Summary Horizontal well fracturing is widely regarded as the most effective technology for enhancing the recovery rate of shale-gas reservoirs. However, complex flow mechanisms and strong reservoir heterogeneity make the collaborative optimization of well-fracture pattern parameters challenging. In multiwell development optimization, the number of wells itself cannot be predetermined, and parameters of individual horizontal wells and their corresponding fractures vary. Thus, well-fracture pattern optimization is inherently a dynamic variable-dimensional optimization problem. Existing meta-heuristic algorithms typically fix the dimension of optimization variables and cannot address such variable-dimensional problems. To tackle this issue, we propose a variable-dimensional evolutionary transfer optimization (VDETO) framework, which incorporates a probability-controlled dimension adaptive adjustment mechanism. By minimizing the characteristics differences among population particles, it enables knowledge transfer across dimensions, allowing for the collaborative optimization of the number of wells, individual well parameters, and fracture parameters, thereby achieving an integrated design of well-fracture pattern. The VDETO framework was validated using benchmark functions and compared with methods such as particle swarm optimization (PSO), variable-length PSO (VPSO), and modified variable-length PSO (MVPSO). Furthermore, a collaborative optimization study of well-fracture pattern was conducted on a 2D shale-gas reservoir mechanistic model. The results demonstrate that VDETO outperforms commonly used variable-dimensional algorithms in both convergence speed and accuracy.
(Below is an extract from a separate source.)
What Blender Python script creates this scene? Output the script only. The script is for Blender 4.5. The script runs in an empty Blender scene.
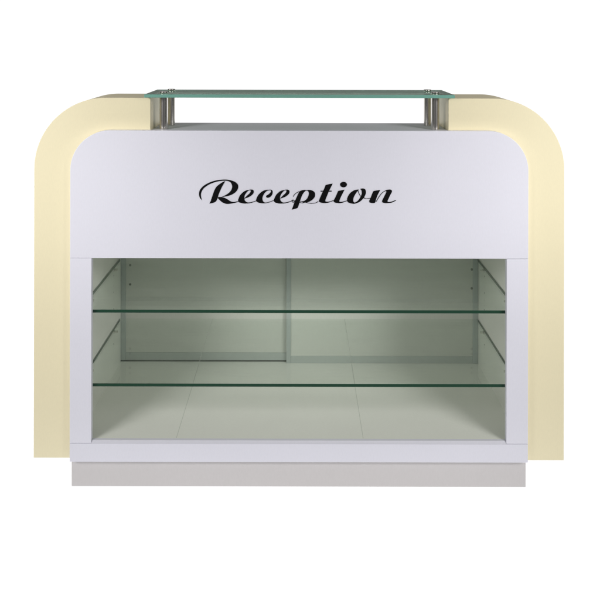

Compared with traditional uniform well placement or concentrated well placement only in high-permeability zones, this method optimizes well locations across different sweet spots, creating high-permeability channels through fracturing to effectively connect multiple sweet spots, thereby significantly improving the net present value (NPV). This framework provides a novel approach for the collaborative optimization of well-fracture pattern parameters.